Several people affiliated with the proscribed group Palestine Action had refused food in UK prisons since November in protest of their detention and the British government’s support for Israel as it wages a genocidal war against Palestinians in Gaza.

The activists’ relatives and friends had warned that their prolonged hunger strike put them at risk of serious health problems and even death.

The Times reported on Tuesday that Elbit Systems UK, a subsidiary of the Israeli arms manufacturer of the same name, had failed to win a $2.69bn contract to help train British soldiers.

Citing an unnamed UK Ministry of Defence “insider”, the news outlet said the department instead chose to award the contract to a rival consortium led by Raytheon UK.

“The abrupt cancellation of this deal is a resounding victory for the hunger strikers, who resisted with their incarcerated bodies to shed light on the role of Elbit Systems, Israel’s largest weapons manufacturer, in the colonisation and occupation of Palestine,” Prisoners for Palestine said.

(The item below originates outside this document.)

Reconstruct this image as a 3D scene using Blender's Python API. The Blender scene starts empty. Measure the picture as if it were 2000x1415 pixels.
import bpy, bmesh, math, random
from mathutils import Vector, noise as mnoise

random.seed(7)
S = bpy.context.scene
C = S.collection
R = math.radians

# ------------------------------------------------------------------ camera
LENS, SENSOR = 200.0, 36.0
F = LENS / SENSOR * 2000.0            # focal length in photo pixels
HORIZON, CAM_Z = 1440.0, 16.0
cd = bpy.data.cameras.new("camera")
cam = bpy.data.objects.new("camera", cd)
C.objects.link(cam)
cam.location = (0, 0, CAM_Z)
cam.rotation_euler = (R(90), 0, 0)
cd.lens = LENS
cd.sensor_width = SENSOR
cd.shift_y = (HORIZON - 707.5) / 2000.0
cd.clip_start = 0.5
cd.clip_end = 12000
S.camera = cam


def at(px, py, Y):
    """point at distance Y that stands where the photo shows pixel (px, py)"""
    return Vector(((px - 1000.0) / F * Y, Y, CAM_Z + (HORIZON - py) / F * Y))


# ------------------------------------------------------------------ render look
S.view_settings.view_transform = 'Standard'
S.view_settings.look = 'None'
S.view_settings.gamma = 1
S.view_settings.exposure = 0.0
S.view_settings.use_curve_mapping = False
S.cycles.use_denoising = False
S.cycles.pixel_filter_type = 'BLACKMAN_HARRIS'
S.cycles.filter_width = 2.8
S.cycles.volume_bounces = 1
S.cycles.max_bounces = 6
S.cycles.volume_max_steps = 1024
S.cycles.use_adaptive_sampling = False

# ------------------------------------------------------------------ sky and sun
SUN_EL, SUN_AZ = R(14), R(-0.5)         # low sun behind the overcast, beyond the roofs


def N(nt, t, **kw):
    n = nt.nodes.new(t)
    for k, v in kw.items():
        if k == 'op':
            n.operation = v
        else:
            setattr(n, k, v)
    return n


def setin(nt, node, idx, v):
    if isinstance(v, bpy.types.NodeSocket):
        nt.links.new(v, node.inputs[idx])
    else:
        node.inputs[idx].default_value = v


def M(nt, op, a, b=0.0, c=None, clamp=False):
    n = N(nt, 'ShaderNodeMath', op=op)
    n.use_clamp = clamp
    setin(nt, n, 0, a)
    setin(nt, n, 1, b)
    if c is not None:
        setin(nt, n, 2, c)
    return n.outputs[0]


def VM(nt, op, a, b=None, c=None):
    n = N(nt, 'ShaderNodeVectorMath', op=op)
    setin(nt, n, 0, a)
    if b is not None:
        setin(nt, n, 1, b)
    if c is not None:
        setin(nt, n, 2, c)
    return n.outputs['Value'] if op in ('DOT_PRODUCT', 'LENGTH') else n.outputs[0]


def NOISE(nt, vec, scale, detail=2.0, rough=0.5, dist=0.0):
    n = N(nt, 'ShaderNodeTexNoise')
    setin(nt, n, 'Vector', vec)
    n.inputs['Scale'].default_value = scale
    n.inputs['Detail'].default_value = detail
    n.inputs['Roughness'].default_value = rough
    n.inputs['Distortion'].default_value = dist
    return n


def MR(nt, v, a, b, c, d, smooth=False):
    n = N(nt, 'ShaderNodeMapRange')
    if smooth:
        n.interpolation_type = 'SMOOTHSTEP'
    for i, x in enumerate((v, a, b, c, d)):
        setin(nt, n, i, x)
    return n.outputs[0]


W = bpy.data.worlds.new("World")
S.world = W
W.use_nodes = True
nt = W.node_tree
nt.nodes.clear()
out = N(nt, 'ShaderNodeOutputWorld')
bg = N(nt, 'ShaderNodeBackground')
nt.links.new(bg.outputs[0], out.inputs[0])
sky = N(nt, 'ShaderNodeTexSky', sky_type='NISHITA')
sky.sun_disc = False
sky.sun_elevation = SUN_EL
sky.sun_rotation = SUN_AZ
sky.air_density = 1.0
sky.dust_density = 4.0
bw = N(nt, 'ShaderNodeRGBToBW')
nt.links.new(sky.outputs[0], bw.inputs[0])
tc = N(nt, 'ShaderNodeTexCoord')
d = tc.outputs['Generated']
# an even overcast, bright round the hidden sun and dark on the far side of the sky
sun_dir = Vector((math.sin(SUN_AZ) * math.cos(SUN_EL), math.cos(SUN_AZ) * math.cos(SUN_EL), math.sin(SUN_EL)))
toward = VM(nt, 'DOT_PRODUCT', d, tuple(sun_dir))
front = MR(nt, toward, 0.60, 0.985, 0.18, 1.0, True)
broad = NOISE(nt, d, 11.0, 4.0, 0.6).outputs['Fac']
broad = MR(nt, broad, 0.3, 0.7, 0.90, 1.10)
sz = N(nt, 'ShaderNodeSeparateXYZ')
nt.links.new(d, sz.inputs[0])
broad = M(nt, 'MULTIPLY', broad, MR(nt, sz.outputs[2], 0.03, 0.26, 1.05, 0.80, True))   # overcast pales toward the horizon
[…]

For years, Palestinian rights activists have called on countries to divest from Elbit Systems over its role in supplying the Israeli military with weapons used in alleged war crimes in the occupied Palestinian territory.

That includes the war-ravaged Gaza Strip, where Israel’s military assault has killed more than 71,000 Palestinians since October 2023.

The Palestine Action hunger-strikers were jailed over their alleged involvement in break-ins at the UK subsidiary of Elbit Systems in Filton near Bristol in 2024.

The British government proscribed Palestine Action in June of last year under the country’s Terrorism Act 2000, making it illegal for people to join or express support for the group under penalty of up to 14 years in prison.

Since then, scores of people have been detained at protests across the UK for expressing support for the group in what critics say is a draconian crackdown on freedom of speech and assembly.

On Wednesday, Prisoners for Palestine said a total of seven activists had started to eat again after ending their hunger strikes.

British MP John McDonnell hailed the hunger strikers’ “dedication” in a social media post.

“I want to say to them, thank you for all that you’ve done,” said McDonnell, adding that the campaign “to ensure peace and justice for the Palestinian people” and to “end the complicity of the UK arms industry in the war crimes” being committed by Israel would continue.